This is an AC circuit with a supply voltage given by V = 7Sin12t.
This means that ω = 12.
I don't know what 'steady state' means in this context and would assume it means find the voltage (AC) across the capacitor.
I attempted to find the reactance of L and C and got the following:
Xl = ωL = 12 x (2 +β) = (24 + 12β)Ω
Xc =1/ωC = 1/(12 x 3x 10^-3) = 28Ω
The resistance = (12-ε)Ω
The next logical thing is to get an expression for the impedance, Z,
using Z^2 = [(Xl-Xc)]^2 + R^2
Then use this to get an expression for the current and therefore an expression for Vc
BUT I CAN'T SEE HOW TO DO ALL OF THAT !
Sorry ! Hope you get somewhere with it
 
gneill said:
Your circuit isn't in DC steady state. It's being driven by a sinusoidal source, so it's in AC steady state. The inductor and capacitor will have reactances (impedances) at the given driving frequency. Find expressions for them and then do the voltage divider thing (or find the current first, then the voltage across the cap.).

Thanks!

The phasor voltage of 7sin12t is 7

The impedance of the resistor is the resistance

the impedance of the cap is 1/j(12)(3mF)

impedance of the inductor is j(12)(L)
 
What happened to the ε and β?
 
gneill said:
What happened to the ε and β?

i'm assuming they're 0 for now, they are just variables with given values, sorry i didn't clarify that.
 
technician said:
This is an AC circuit with a supply voltage given by V = 7Sin12t.
This means that ω = 12.
I don't know what 'steady state' means in this context and would assume it means find the voltage (AC) across the capacitor.
I attempted to find the reactance of L and C and got the following:
Xl = ωL = 12 x (2 +β) = (24 + 12β)Ω
Xc =1/ωC = 1/(12 x 3x 10^-3) = 28Ω
The resistance = (12-ε)Ω
The next logical thing is to get an expression for the impedance, Z,
using Z^2 = [(Xl-Xc)]^2 + R^2
Then use this to get an expression for the current and therefore an expression for Vc
BUT I CAN'T SEE HOW TO DO ALL OF THAT !
Sorry ! Hope you get somewhere with it


thanks, sorry i didnt mention that epsilon and beta are variables, my bad.
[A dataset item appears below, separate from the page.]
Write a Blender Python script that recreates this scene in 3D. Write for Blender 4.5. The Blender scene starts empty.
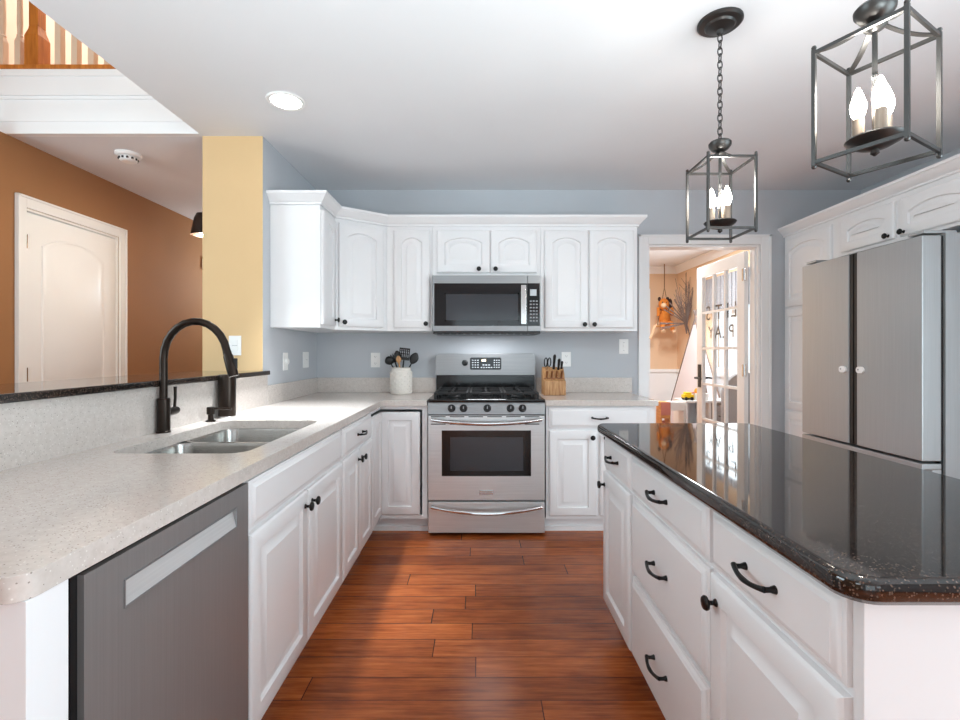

i have basically the same work as you, i used voltage division to get the voltage through the capacitor and then reverted back from phasor to time domain form.

thanks for all the help
 
It is much easier now.
I got Vc =15.5V, Vl =13.2V and Vr = 6.6V
 
technician said:
It is much easier now.
I got Vc =15.5V, Vl =13.2V and Vr = 6.6V

should the answer not be in the form xsin(wt + y)?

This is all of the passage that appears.